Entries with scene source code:
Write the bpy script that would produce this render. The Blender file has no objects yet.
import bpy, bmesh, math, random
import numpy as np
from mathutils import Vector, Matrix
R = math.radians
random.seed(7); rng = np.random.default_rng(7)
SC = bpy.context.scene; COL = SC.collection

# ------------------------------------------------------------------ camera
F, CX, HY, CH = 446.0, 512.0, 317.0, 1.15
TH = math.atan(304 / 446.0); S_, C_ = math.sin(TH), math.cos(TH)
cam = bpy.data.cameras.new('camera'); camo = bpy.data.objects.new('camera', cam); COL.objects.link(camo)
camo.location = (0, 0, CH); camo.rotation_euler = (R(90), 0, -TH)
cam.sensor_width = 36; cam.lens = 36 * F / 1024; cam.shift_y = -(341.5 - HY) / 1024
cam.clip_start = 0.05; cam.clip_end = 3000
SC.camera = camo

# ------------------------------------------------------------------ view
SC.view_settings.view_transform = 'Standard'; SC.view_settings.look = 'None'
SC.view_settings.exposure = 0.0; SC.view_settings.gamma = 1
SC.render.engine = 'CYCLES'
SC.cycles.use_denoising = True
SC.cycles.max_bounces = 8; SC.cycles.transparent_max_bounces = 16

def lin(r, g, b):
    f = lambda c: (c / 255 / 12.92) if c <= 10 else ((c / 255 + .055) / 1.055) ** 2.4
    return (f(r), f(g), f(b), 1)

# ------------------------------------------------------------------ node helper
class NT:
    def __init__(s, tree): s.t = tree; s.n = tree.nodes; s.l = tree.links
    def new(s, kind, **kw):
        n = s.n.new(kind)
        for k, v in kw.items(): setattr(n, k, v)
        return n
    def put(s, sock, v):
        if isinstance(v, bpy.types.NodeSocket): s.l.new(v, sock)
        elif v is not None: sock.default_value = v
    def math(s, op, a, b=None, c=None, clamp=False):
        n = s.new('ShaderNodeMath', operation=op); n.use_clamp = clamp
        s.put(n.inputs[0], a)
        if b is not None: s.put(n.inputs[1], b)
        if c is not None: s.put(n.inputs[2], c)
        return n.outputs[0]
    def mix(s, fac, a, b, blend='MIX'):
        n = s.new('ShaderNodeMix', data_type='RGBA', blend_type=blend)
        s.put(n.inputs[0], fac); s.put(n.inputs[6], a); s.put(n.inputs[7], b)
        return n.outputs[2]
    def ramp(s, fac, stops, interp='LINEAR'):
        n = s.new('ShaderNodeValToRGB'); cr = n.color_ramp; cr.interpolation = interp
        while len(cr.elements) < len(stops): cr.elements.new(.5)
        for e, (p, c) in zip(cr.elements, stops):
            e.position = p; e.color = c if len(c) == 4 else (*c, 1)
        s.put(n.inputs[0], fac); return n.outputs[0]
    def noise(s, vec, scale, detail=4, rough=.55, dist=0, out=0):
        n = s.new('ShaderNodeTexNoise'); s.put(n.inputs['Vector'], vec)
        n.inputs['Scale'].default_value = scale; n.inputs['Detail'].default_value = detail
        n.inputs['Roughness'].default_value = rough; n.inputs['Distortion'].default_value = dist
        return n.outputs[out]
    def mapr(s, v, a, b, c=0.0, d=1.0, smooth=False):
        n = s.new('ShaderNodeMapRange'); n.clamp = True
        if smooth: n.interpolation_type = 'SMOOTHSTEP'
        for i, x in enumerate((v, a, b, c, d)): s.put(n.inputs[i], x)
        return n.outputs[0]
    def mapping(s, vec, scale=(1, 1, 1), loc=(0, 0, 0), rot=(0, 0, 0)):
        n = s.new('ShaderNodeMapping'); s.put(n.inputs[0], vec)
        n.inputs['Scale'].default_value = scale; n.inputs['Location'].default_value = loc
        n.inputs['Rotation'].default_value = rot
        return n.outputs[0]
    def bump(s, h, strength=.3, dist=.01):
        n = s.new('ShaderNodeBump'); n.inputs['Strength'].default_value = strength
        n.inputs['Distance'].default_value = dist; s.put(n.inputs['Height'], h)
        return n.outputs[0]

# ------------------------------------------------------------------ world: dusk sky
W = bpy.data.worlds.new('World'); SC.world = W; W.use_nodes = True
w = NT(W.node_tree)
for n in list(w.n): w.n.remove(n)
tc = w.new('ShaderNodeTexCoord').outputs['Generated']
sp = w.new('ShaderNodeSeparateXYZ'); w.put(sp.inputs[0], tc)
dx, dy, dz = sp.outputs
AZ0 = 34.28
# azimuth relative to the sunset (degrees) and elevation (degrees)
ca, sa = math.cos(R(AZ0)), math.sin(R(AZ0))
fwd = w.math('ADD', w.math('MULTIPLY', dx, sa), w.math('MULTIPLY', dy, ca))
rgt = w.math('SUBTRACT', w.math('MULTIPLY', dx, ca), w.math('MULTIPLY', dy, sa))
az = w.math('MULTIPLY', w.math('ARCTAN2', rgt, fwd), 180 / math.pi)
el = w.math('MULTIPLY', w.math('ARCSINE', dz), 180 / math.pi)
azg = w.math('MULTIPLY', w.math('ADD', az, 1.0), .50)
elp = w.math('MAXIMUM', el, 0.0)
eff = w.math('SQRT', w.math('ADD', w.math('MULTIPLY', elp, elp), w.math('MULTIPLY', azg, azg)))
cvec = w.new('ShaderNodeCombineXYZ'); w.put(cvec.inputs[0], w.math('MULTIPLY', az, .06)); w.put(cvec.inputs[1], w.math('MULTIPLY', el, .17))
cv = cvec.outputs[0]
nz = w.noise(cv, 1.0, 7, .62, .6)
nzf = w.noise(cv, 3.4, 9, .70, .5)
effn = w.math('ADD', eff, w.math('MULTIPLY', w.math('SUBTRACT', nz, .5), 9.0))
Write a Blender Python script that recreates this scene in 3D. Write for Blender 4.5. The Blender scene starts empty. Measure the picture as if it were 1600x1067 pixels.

Given instruction: Return each entry from the material above exactly as it appears.

Finished task:
Write the bpy script that would produce this render. The Blender file has no objects yet.
import bpy, bmesh, math, random
import numpy as np
from mathutils import Vector, Matrix
R = math.radians
random.seed(7); rng = np.random.default_rng(7)
SC = bpy.context.scene; COL = SC.collection

# ------------------------------------------------------------------ camera
F, CX, HY, CH = 446.0, 512.0, 317.0, 1.15
TH = math.atan(304 / 446.0); S_, C_ = math.sin(TH), math.cos(TH)
cam = bpy.data.cameras.new('camera'); camo = bpy.data.objects.new('camera', cam); COL.objects.link(camo)
camo.location = (0, 0, CH); camo.rotation_euler = (R(90), 0, -TH)
cam.sensor_width = 36; cam.lens = 36 * F / 1024; cam.shift_y = -(341.5 - HY) / 1024
cam.clip_start = 0.05; cam.clip_end = 3000
SC.camera = camo

# ------------------------------------------------------------------ view
SC.view_settings.view_transform = 'Standard'; SC.view_settings.look = 'None'
SC.view_settings.exposure = 0.0; SC.view_settings.gamma = 1
SC.render.engine = 'CYCLES'
SC.cycles.use_denoising = True
SC.cycles.max_bounces = 8; SC.cycles.transparent_max_bounces = 16

def lin(r, g, b):
    f = lambda c: (c / 255 / 12.92) if c <= 10 else ((c / 255 + .055) / 1.055) ** 2.4
    return (f(r), f(g), f(b), 1)

# ------------------------------------------------------------------ node helper
class NT:
    def __init__(s, tree): s.t = tree; s.n = tree.nodes; s.l = tree.links
    def new(s, kind, **kw):
        n = s.n.new(kind)
        for k, v in kw.items(): setattr(n, k, v)
        return n
    def put(s, sock, v):
        if isinstance(v, bpy.types.NodeSocket): s.l.new(v, sock)
        elif v is not None: sock.default_value = v
    def math(s, op, a, b=None, c=None, clamp=False):
        n = s.new('ShaderNodeMath', operation=op); n.use_clamp = clamp
        s.put(n.inputs[0], a)
        if b is not None: s.put(n.inputs[1], b)
        if c is not None: s.put(n.inputs[2], c)
        return n.outputs[0]
    def mix(s, fac, a, b, blend='MIX'):
        n = s.new('ShaderNodeMix', data_type='RGBA', blend_type=blend)
        s.put(n.inputs[0], fac); s.put(n.inputs[6], a); s.put(n.inputs[7], b)
        return n.outputs[2]
    def ramp(s, fac, stops, interp='LINEAR'):
        n = s.new('ShaderNodeValToRGB'); cr = n.color_ramp; cr.interpolation = interp
        while len(cr.elements) < len(stops): cr.elements.new(.5)
        for e, (p, c) in zip(cr.elements, stops):
            e.position = p; e.color = c if len(c) == 4 else (*c, 1)
        s.put(n.inputs[0], fac); return n.outputs[0]
    def noise(s, vec, scale, detail=4, rough=.55, dist=0, out=0):
        n = s.new('ShaderNodeTexNoise'); s.put(n.inputs['Vector'], vec)
        n.inputs['Scale'].default_value = scale; n.inputs['Detail'].default_value = detail
        n.inputs['Roughness'].default_value = rough; n.inputs['Distortion'].default_value = dist
        return n.outputs[out]
    def mapr(s, v, a, b, c=0.0, d=1.0, smooth=False):
        n = s.new('ShaderNodeMapRange'); n.clamp = True
        if smooth: n.interpolation_type = 'SMOOTHSTEP'
        for i, x in enumerate((v, a, b, c, d)): s.put(n.inputs[i], x)
        return n.outputs[0]
    def mapping(s, vec, scale=(1, 1, 1), loc=(0, 0, 0), rot=(0, 0, 0)):
        n = s.new('ShaderNodeMapping'); s.put(n.inputs[0], vec)
        n.inputs['Scale'].default_value = scale; n.inputs['Location'].default_value = loc
        n.inputs['Rotation'].default_value = rot
        return n.outputs[0]
    def bump(s, h, strength=.3, dist=.01):
        n = s.new('ShaderNodeBump'); n.inputs['Strength'].default_value = strength
        n.inputs['Distance'].default_value = dist; s.put(n.inputs['Height'], h)
        return n.outputs[0]

# ------------------------------------------------------------------ world: dusk sky
W = bpy.data.worlds.new('World'); SC.world = W; W.use_nodes = True
w = NT(W.node_tree)
for n in list(w.n): w.n.remove(n)
tc = w.new('ShaderNodeTexCoord').outputs['Generated']
sp = w.new('ShaderNodeSeparateXYZ'); w.put(sp.inputs[0], tc)
dx, dy, dz = sp.outputs
AZ0 = 34.28
# azimuth relative to the sunset (degrees) and elevation (degrees)
ca, sa = math.cos(R(AZ0)), math.sin(R(AZ0))
fwd = w.math('ADD', w.math('MULTIPLY', dx, sa), w.math('MULTIPLY', dy, ca))
rgt = w.math('SUBTRACT', w.math('MULTIPLY', dx, ca), w.math('MULTIPLY', dy, sa))
az = w.math('MULTIPLY', w.math('ARCTAN2', rgt, fwd), 180 / math.pi)
el = w.math('MULTIPLY', w.math('ARCSINE', dz), 180 / math.pi)
azg = w.math('MULTIPLY', w.math('ADD', az, 1.0), .50)
elp = w.math('MAXIMUM', el, 0.0)
eff = w.math('SQRT', w.math('ADD', w.math('MULTIPLY', elp, elp), w.math('MULTIPLY', azg, azg)))
cvec = w.new('ShaderNodeCombineXYZ'); w.put(cvec.inputs[0], w.math('MULTIPLY', az, .06)); w.put(cvec.inputs[1], w.math('MULTIPLY', el, .17))
cv = cvec.outputs[0]
nz = w.noise(cv, 1.0, 7, .62, .6)
nzf = w.noise(cv, 3.4, 9, .70, .5)
effn = w.math('ADD', eff, w.math('MULTIPLY', w.math('SUBTRACT', nz, .5), 9.0))
Write a Blender Python script that recreates this scene in 3D. Write for Blender 4.5. The Blender scene starts empty. Measure the picture as if it were 1600x1067 pixels.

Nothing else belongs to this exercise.